Monday, May. 22, 2000
A Tale Told By An Idiot Box
By James Poniewozik
It's fitting that the two most popular sweeps-TV topics today are mythology (Jason and the Argonauts, Arabian Nights) and classic television. For TV is the closest thing to our own mythology, a tradition of shared tales reflecting our values. Yea, just as chaos doth follow when gods lie with mortals, so doth woe betide the Bradys when Marcia gets a crush on Davy Jones!
At least that's what you'd think reading the news--perennial pop-quiz failure George W. Bush was embarrassed when he couldn't identify Sex and the City to Glamour magazine--and today's TV listings. In a season that's already seen two Partridge Family movies, this month's sweeps movies revisit The Brady Bunch (twice), The Dukes of Hazzard and Diff'rent Strokes, the latter a production even Gary Coleman has refused to be associated with. (Fox hasn't made it available for screening, so this critic can only assume it's a tour de force of storytelling magic!) In part, this nostalgia vogue is a demographic no-brainer. The only thing you can say about all of today's niche-ified TV viewers is, well, they like to watch TV. But it says even more about TV's frustrating tendency to flatter and belittle itself at the same time.
Take NBC's Growing Up Brady (May 21, 9 p.m. E.T.). Based on the memoir by Barry ("Greg") Williams, it's a dishy, winking candy valentine that focuses on how much action Williams got from his screen sister, Maureen ("Marcia") McCormick.
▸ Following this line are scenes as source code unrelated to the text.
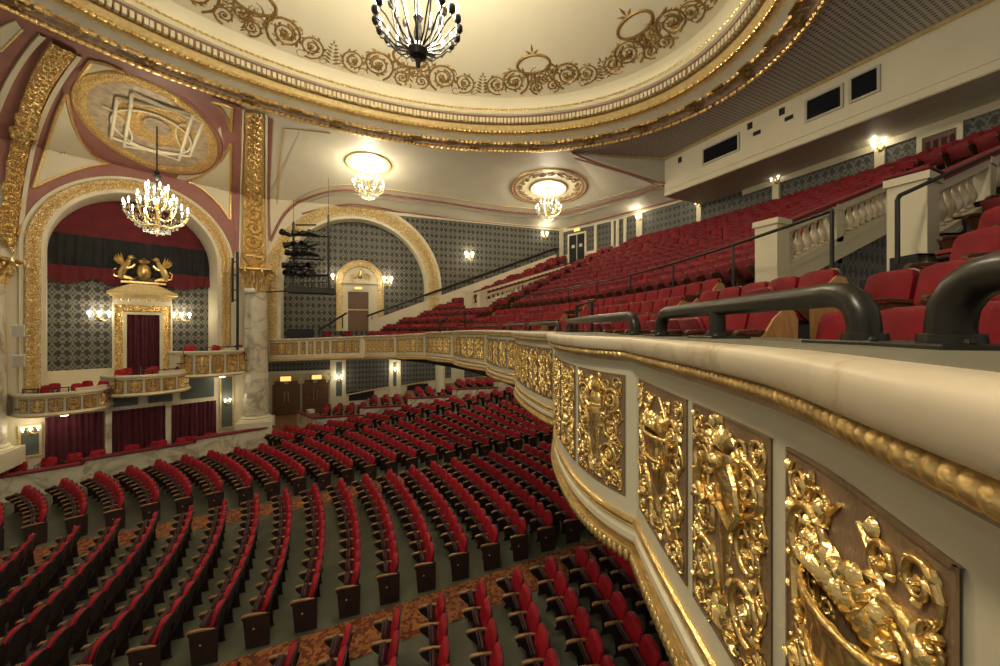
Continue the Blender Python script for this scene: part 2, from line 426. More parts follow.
ceil2 = loft(span(aA2, aB, 8), ring_at, outp, 1.4, 'ceiling_pier', M_['ceil'])
ceil3 = loft(span(aB, aC, 40)+span(aC, aQ, 12)[1:], ring_at, outp, 2.0, 'ceiling_side', M_['ceil'])
ceil4 = loft(span(aQ, aG, 10)+span(aG, aF, 6)[1:], qf, outp, 1.6, 'ceiling_rear', M_['ceil'])
BO = [(PQ, 8.0), (PF, 8.0), ((14.8, -4.5), 8.0), ((-2., -4.5), 8.0)]
struct(loft(span(aQ, aF, 8)+span(aF, ang((14.8, -4.5)), 24)[1:], lambda f: ring_at(f), lambda f: hit_poly(f, BO) or (14.8, -4.5, 8.0), 1., 'ceiling_perforated', M_['perf'], 3))
loft(span(ang((14.8, -4.5)), ang((-2, -4.5)), 10), ring_at, lambda f: hit_poly(f, BO) or (-2, -4.5, 8.0), 1., 'ceiling_near', M_['ceil'], 3)
fas = MB().add([(PQ[0], PQ[1], H+8.02), (PF[0], PF[1], H+8.0), (PF[0], PF[1], H+6.80)], [(0, 1, 2)])
fo = struct(fas.build('wall_fascia', M_['grey'], smooth=False)); shell_add(fo)
BVH = BVHTree.FromPolygons(SHV, SHF)
def cast(x, y, off=0.):
    d = raydir(x, y); h = BVH.ray_cast(EYE, d)
    if h[0] is None: return None, None
    n = h[1] if h[1].dot(d) < 0 else -h[1]
    return h[0]+n*off, n
def resample(pts, n):
    P = [Vector(p) for p in pts]; L = [0]
    for a, b in zip(P, P[1:]): L.append(L[-1]+(b-a).length)
    out = []
    for i in range(n):
        t = L[-1]*i/(n-1); k = 0
        while k < len(L)-2 and L[k+1] < t: k += 1
        s = (t-L[k])/max(1e-9, L[k+1]-L[k]); out.append(P[k].lerp(P[k+1], s))
    return out
def smooth_px(pts, n):
    """Catmull-Rom through traced points"""
    P = [Vector((p[0], p[1], 0)) for p in pts]; Q = [P[0]*2-P[1]]+P+[P[-1]*2-P[-2]]; out = []
    for i in range(1, len(Q)-2):
        for k in range(8):
            t = k/8; a, b, c, d = Q[i-1], Q[i], Q[i+1], Q[i+2]
            out.append(.5*((2*b)+(c-a)*t+(2*a-5*b+4*c-d)*t*t+(3*b-3*c+d-a)*t**3))
    out.append(P[-1]); return [(p.x, p.y) for p in resample(out, n)]
def on_shell(pts, n, off, smooth=True):
    q = smooth_px(pts, n) if smooth else [(p.x, p.y) for p in resample([(*p, 0) for p in pts], n)]
    out = []
    for x, y in q:
        p, nn = cast(x, y, off)
        if p is not None: out.append(p)
    return out
def shell_line(name, pts, r, m, parent=None, off=.02, n=40, smooth=True, seg=5):
    return MB().tube(on_shell(pts, n, off, smooth), r, seg).build(name, m, parent)
def shell_band(name, left, right, m, parent=None, off=.06, n=40, k=3, vine=None, wf=.40):
    L = smooth_px(left, n); R = smooth_px(right, n); rows = []; mid = []
    for (x0, y0), (x1, y1) in zip(L, R):
        row = []
        for i in range(k+1):
            t = i/k; p, nn = cast(lerp(x0, x1, t), lerp(y0, y1, t), off)
            if p is None: row = None; break
            row.append((p, nn))
        if row:
            rows.append([row[0][0]-row[0][1]*off]+[p for p, _ in row]+[row[-1][0]-row[-1][1]*off]); mid.append(((row[0][0]+row[-1][0])/2, row[len(row)//2][1], row[-1][0]-row[0][0]))
    o = MB().grid(rows).build(name, m, parent)
    if vine:
        s = MB(); d = 0; nxt = 0; i = 0
        for (p0, n0, w0), (p1, n1, w1) in zip(mid, mid[1:]):
            seg = (p1-p0).length; W = w0.length*wf
            if d+seg/2 >= nxt:
                t = (p1-p0).normalized(); nn = (n0-t*n0.dot(t)).normalized(); b = nn.cross(t); c = (p0+p1)/2; sd = 1 if i % 2 else -1; i += 1; nxt = d+W*1.75
                M = Matrix(((t.x, b.x, nn.x, c.x), (t.y, b.y, nn.y, c.y), (t.z, b.z, nn.z, c.z), (0, 0, 0, 1)))
                scroll(s, 0, 0, W, -sd*PI*.75, sd, .16, 1.6, 9, M, n=20, seg=4, h=.8); scroll(s, W*.9, sd*W*.55, W*.4, PI, -sd, .2, 1.2, 5, M, n=12, seg=4)
            d += seg
        s.build('vine_relief', M_[vine], o)
    return o
def shell_panel(name, outline, m, parent=None, off=.03, grow=8):
    """a flat-ish panel laid on the wall or vault inside a traced outline"""
    q = []
    for a, b in zip(outline, outline[1:]+outline[:1]):
        for i in range(grow): q.append((lerp(a[0], b[0], i/grow), lerp(a[1], b[1], i/grow)))
    cx = sum(p[0] for p in q)/len(q); cy = sum(p[1] for p in q)/len(q); rows = []
    for t in (1., .92, .84, .76, .68, .6, .52, .44, .36, .28, .2, .12, .02):
        rows.append([cast(lerp(cx, x, t), lerp(cy, y, t), off)[0] for x, y in q])
    base = [cast(x, y, 0)[0] for x, y in q]
    return MB().grid([base]+rows, closed=True).build(name, m, parent)

# dome: saucer and the stepped ring of mouldings
SB = .865
def zdome(s): return 9.7+1.35*(1-(s/SB)**2)
NT = 120
def ring_band(name, prof, m, parent=None, n=NT, **k):
    rows = [[(*ell(2*PI*i/n, s), H+z) for i in range(n)] for s, z in prof]
    return MB().grid(rows, closed=True).build(name, m, parent, **k)
dome = struct(ring_band('ceiling_dome', [(SB, 9.7)]+[(q, zdome(q)) for q in (.80, .72, .6, .45, .3, .15, .01)], M_['dome']))
ring_band('cove', [(.872, 9.24), (.884, 9.30), (.886, 9.42), (.878, 9.58), (SB, 9.7)], M_['dome'], dome)
ring_band('cream_step', [(.874, 8.98), (.866, 9.02), (.866, 9.14), (.872, 9.24)], M_['cream'], dome)
ring_band('dark_line', [(.876, 8.90), (.874, 8.98)], M_['mauvedark'], dome)
ring_band('fluted_band', [(.892, 8.66), (.882, 8.70), (.876, 8.90)], M_['brownpaint'], dome)
ring_band('gold_torus', [(.928, 8.34), (.922, 8.38), (.910, 8.42), (.900, 8.52), (.896, 8.62), (.892, 8.66)], M_['goldpaint'], dome)
ring_band('block_band', [(.950, 8.16), (.944, 8.22), (.928, 8.34)], M_['grey'], dome)
ring_band('rosette_band', [(.987, 8.04), (.984, 8.06), (.955, 8.13), (.950, 8.16)], M_['taupe'], dome)
ring_band('outer_step', [(1.004, 7.985), (1.0, 7.96), (.99, 7.99), (.987, 8.04)], M_['mauvedark'], dome)
def beads(name, s, z, pitch, r, m, parent, long=1.5):
    mb = MB(); th = 0.
    per = [2*PI*i/720 for i in range(721)]; acc = 0; prev = None; k = 0
    for t in per:
        p = Vector((*ell(t, s), H+z))
        if prev is not None:
            acc += (p-prev).length
            if acc >= pitch:
                acc -= pitch; d = (p-prev).normalized(); w = Vector((0, 0, 1)); q = d.cross(w)
                d2 = (d+q*.35).normalized(); q2 = w.cross(d2)
                M = Matrix(((d2.x, q2.x, w.x, p.x), (d2.y, q2.y, w.y, p.y), (d2.z, q2.z, w.z, p.z), (0, 0, 0, 1)))
                mb.ball((0, 0, 0), r*long, r, r, 6, 4, M)
        prev = p
    return mb.build(name, m, parent)
beads('rope_molding', .994, 7.97, .17, .075, M_['gold'], dome)
beads('rope_molding', .951, 8.14, .20, .085, M_['goldold'], dome)
beads('rope_molding', .905, 8.44, .15, .06, M_['gold'], dome)
beads('bead_molding', .870, 9.20, .15, .055, M_['gold'], dome)
mb = MB(); prev = None; acc = 0
for i in range(1441):
    t = 2*PI*i/1440; p = Vector((*ell(t, .881), H+8.78))
    if prev is not None:
        acc += (p-prev).length
        if acc > .15:
            acc -= .15; d = (p-prev).normalized(); rz = math.atan2(d.y, d.x)
            mb.box(-.045, .045, -.05, .10, -.09, .10, Matrix.Translation(p) @ Matrix.Rotation(rz, 4, 'Z'))
    prev = p
mb.build('fluting', M_['cream'], dome, smooth=False)
def dome_frame(th, s):
    p = Vector((*ell(th, s), H+(zdome(s) if s <= SB else 8.09))); q = Vector((*ell(th, s-.02), H+(zdome(s-.02) if s <= SB else 8.095)))
    t = Vector((-DA*math.sin(th), DB*math.cos(th), 0)).normalized(); r = (q-p); r -= t*r.dot(t); r.normalize(); n = t.cross(r)
    if n.z > 0: t = -t; n = -n
    return Matrix(((t.x, r.x, n.x, p.x), (t.y, r.y, n.y, p.y), (t.z, r.z, n.z, p.z), (0, 0, 0, 1)))
def dpos(th0, dist, s):
    """parameter angle a given distance along the ellipse from th0"""
    sp = math.hypot(DA*math.sin(th0), DB*math.cos(th0))*s; return th0+dist/sp
for k in range(24):                                     # rosettes and scrolls in the ring
    th = 2*PI*(k+.3)/24; M = dome_frame(th, .969)
    mb = MB(); mb.ball((0, 0, .02), .24, .13, .06, 10, 4, M)
    for q in range(6): mb.leaf(.0, .0, q*PI/3, .22, .12, .05, .05, M)
    mb.build('rosette', M_['brownpaint'], dome)
mb = MB(); mbb = MB()
for k in range(96):
    th = 2*PI*(k+.55)/96; M = dome_frame(th, .969); scroll(mb, 0, 0, .15, k*.3, 1 if k % 2 else -1, .11, 1.4, 3, M, n=14, seg=4, rosette=False)
for k in range(44):
    th = 2*PI*(k+.5)/44; M = dome_frame(th, .940); mbb.box(-.20, .20, -.07, .07, -.03, .03, M)
mb.build('ring_scrollwork', M_['goldpaint'], dome); mbb.build('block', M_['brownpaint'], dome, smooth=False)
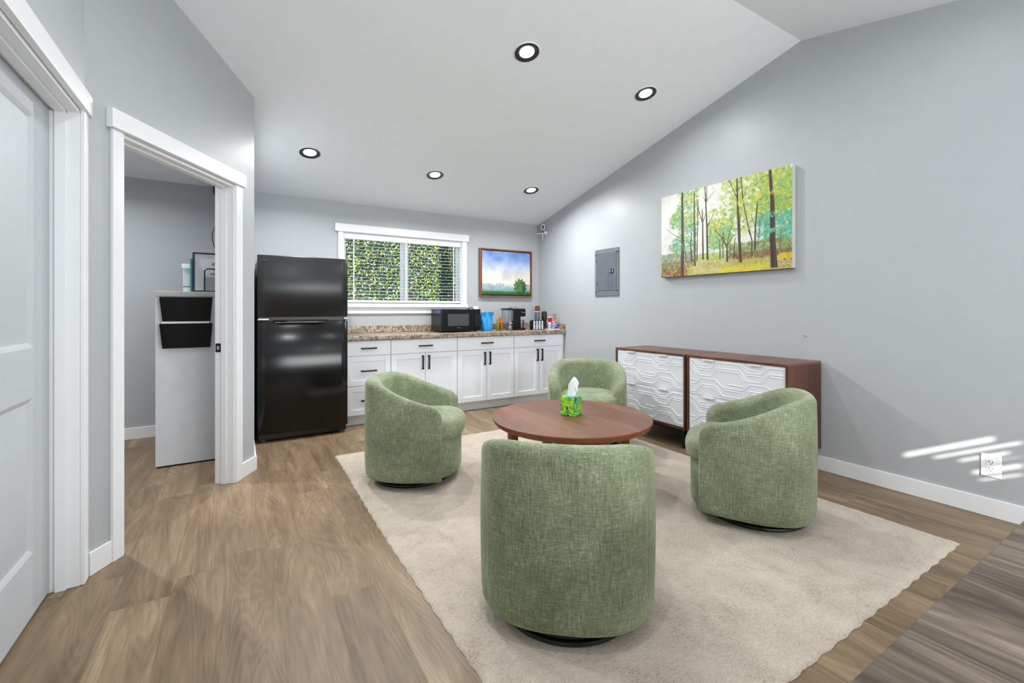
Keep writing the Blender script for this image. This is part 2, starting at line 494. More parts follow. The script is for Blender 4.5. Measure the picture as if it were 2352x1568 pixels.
for b in ((ly0, fy0, .012, D1Z - .018), (fy1, ly1, .012, D1Z - .018), (fy0, fy1, .012, .25), (fy0, fy1, .85, 1.04), (fy0, fy1, 1.94, D1Z - .018)):
    mb.box(xf - .013, xf, b[0], b[1], b[2], b[3])
for z0, z1 in ((.25, .85), (1.04, 1.94)):   # raised fields and moulding
    for k, (d, h) in enumerate(((.0, .0), (.012, -.004), (.03, -.009))): pass
    r = lambda d, x: [(x, fy0 + d, z0 + d), (x, fy1 - d, z0 + d), (x, fy1 - d, z1 - d), (x, fy0 + d, z1 - d)]
    mb.loft([r(0, xf), r(.008, xf - .003), r(.02, xf - .010), r(.03, xf - .010), r(.055, xf - .003)], cap0=False, cap1=True)
d1 = struct(mb.build('door_1', M['doorshade'], smooth=25))
# office doorway trims
mb = MB(MW2)
mb.box(S0 - .065, S0 - .004, 0, .018, 0, OZ + .004); mb.box(S1 + .006, S1 + .08, 0, .018, 0, OZ + .004)
struct(mb.build('trim_4', M['trim'], bevel=.003))
mb = MB(MW2); mb.box(S0 - .085, S1 + .10, 0, .034, OZ + .004, OZ + .094)
struct(mb.build('trim_5', M['trim'], bevel=.003))
mb = MB(MW2)
mb.box(S0 - .003, S0 + .015, -.115, .003, 0, OZ); mb.box(S1 - .006, S1 + .012, -.122, .006, 0, OZ); mb.box(S0, S1, -.115, .003, OZ - .015, OZ + .003)
mb.box(S1 - .018, S1 - .006, -.075, -.04, 0, OZ - .015); mb.box(S0 + .015, S0 + .027, -.075, -.04, 0, OZ - .015); mb.box(S0 + .015, S1 - .006, -.075, -.04, OZ - .027, OZ - .015)
mb.box(S1 - .0065, S1 + .0, -.112, -.092, 0, OZ - .015)
struct(mb.build('trim_6', M['trim'], bevel=.0025))
sp = thing('strike_plate', 'small black latch strike plate on the office door jamb', 'strike plate', (*w2pt(S1 - .006, -.098), .925), math.atan2(D2.y, D2.x))
mb = MB(); mb.box(-.0035, 0, -.018, .018, -.03, .03); mb.build('plate', M['matteblack'], sp, bevel=.001)
mb = MB(); mb.box(-.0045, -.0035, -.008, .008, -.012, .012); mb.build('latch_hole', M['chrome'], sp)
# window 1
mb = MB()
mb.box(WX0, WX1, YB - .02, YB, 2.03 + .03, 2.03 + .03) if 0 else None
for b in ((WX0 - .055, WX0, YB - .018, YB, WZ0 - .01, 2.058), (WX1, WX1 + .072, YB - .018, YB, WZ0 - .01, 2.058)): mb.box(*b)
struct(mb.build('trim_7', M['trim'], bevel=.003))
struct(box('trim_8', M['trim'], (WX0 - .09, WX1 + .096, YB - .03, YB, 2.058, 2.146), bevel=.003))
mb = MB(); mb.box(WX0 - .055, WX1 + .072, YB - .045, YB + .1, WZ0 - .045, WZ0); mb.box(WX0 - .055, WX1 + .072, YB - .02, YB, WZ0 - .118, WZ0 - .045)
struct(mb.build('trim_9', M['trim'], bevel=.003))
w1 = MB()
w1.box(WX0, WX1, YB + .001, YB + .1, WZ1 - .035, WZ1 - .0005)
w1.box(WX0 - .01, WX0 + .012, YB, YB + .1, WZ0, WZ1); w1.box(WX1 - .012, WX1 + .01, YB, YB + .1, WZ0, WZ1)
w1o = struct(w1.build('window_1', M['trim'], smooth=0))
mb = MB(); fz0, fz1 = WZ0, WZ1 - .035; fx0, fx1 = WX0 + .012, WX1 - .012
for b in ((fx0, fx1, fz0, fz0 + .03), (fx0, fx1, fz1 - .03, fz1), (fx0, fx0 + .03, fz0, fz1), (fx1 - .03, fx1, fz0, fz1)):
    mb.box(b[0], b[1], YB + .07, YB + .1, b[2], b[3])
mb.build('window_frame', M['trim'], w1o)
mb = MB(); mb.box(1.70, 1.79, YB + .06, YB + .1, fz0 + .03, fz1 - .03); mb.build('mullion', M['trim'], w1o)
mb = MB(); mb.box(fx0 + .03, 1.70, YB + .082, YB + .086, fz0 + .03, fz1 - .03); mb.box(1.79, fx1 - .03, YB + .082, YB + .086, fz0 + .03, fz1 - .03)
mb.build('glass', M['glass'], w1o, smooth=0)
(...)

But at heart it's really about how darn much you love the Bradys and, by extension, TV. In one scene the Brady boys explore the Paramount lot, racing a cart through a gangster shootout and playing with phasers on the set of Star Trek. It's a big, slobbery kiss to TV past, and an ironic one coming from the network that vaporized the original Trek.
It's narcissism, sure, but there's more to it. These TV 101 lessons remind an elusive audience how big a part of our lives TV is. But by celebrating TV's most harmlessly numskull shows, they also offer absolution to a medium under attack as violent, sex-crazed and dangerous. TV is our cultural dowry, they say. But then again--hey!--it's just TV!
So in celebrating TV history, these revivals tend to smooth it over. CBS's The Dukes of Hazzard: Hazzard in Hollywood (May 19, 8 p.m. E.T.), which brings the Duke boys' story up to date, is the same Southern-fried minstrelsy that makes the series a hoot to remember but excruciating to relive. But worse, by making Bo and Luke allies with Sheriff Roscoe P. Coltrane and deputies Enos and Cletus, the movie guts the one aspect of the show that made it more than a cornpone car chase--two good ole boys "fightin' the system like two modern-day Robin Hoods," as the theme song (which the movie has jettisoned) said. The Dukes' eight-cylinder jousts with the corrupt Boss Hogg and his henchmen showed how antiestablishmentarianism had percolated, post-Watergate, into America's most conservative precincts, prefiguring the antigovernment politics of the coming decades (whereas the movie just shows that John Schneider and Tom Wopat need to fire their agents). Look at the Dukes' hot rod, the General Lee, with the Stars and Bars flying, and you can see Tom DeLay pulling up in the rearview mirror.
In other words, TV is history. It may even be--gasp!--worth taking seriously. But those who fail to learn from TV history are doomed to make bad repeats.